■ Provided data
========

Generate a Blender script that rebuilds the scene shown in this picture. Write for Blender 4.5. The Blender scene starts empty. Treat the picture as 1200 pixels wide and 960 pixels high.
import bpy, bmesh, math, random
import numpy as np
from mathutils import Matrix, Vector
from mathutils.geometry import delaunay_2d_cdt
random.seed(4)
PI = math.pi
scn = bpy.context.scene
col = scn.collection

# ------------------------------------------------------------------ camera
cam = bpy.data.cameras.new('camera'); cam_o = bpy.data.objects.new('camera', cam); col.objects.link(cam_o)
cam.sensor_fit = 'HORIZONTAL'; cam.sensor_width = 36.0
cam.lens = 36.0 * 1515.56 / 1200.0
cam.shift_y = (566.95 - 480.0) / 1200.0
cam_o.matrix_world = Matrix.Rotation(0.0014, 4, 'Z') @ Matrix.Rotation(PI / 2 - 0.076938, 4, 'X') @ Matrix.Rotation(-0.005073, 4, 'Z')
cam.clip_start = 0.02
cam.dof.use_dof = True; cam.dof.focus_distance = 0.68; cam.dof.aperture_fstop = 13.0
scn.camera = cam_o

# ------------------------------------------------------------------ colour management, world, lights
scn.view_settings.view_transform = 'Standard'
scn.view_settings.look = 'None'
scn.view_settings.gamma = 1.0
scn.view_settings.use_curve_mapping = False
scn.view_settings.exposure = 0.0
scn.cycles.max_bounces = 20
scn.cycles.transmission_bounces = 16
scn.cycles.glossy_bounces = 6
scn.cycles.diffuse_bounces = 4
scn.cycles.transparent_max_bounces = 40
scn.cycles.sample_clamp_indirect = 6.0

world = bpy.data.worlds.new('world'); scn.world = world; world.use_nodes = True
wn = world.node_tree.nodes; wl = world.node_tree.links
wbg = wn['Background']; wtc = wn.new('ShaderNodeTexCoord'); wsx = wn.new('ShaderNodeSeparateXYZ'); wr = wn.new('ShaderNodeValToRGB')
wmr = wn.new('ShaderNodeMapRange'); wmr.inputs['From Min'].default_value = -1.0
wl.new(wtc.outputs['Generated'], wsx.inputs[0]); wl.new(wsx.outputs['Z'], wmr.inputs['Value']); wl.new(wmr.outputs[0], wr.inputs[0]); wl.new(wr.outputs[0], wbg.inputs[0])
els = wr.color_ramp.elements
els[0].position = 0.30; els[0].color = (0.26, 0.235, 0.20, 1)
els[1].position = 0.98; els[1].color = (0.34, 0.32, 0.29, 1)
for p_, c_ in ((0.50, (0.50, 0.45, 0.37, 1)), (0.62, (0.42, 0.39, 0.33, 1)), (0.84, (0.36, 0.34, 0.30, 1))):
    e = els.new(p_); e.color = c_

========

■ Prompt
Quote exactly the lines running from the start of the listing above through the line where "col = scn.collection" is found, and output no other lines.

■ Exercise solution
Generate a Blender script that rebuilds the scene shown in this picture. Write for Blender 4.5. The Blender scene starts empty. Treat the picture as 1200 pixels wide and 960 pixels high.
import bpy, bmesh, math, random
import numpy as np
from mathutils import Matrix, Vector
from mathutils.geometry import delaunay_2d_cdt
random.seed(4)
PI = math.pi
scn = bpy.context.scene
col = scn.collection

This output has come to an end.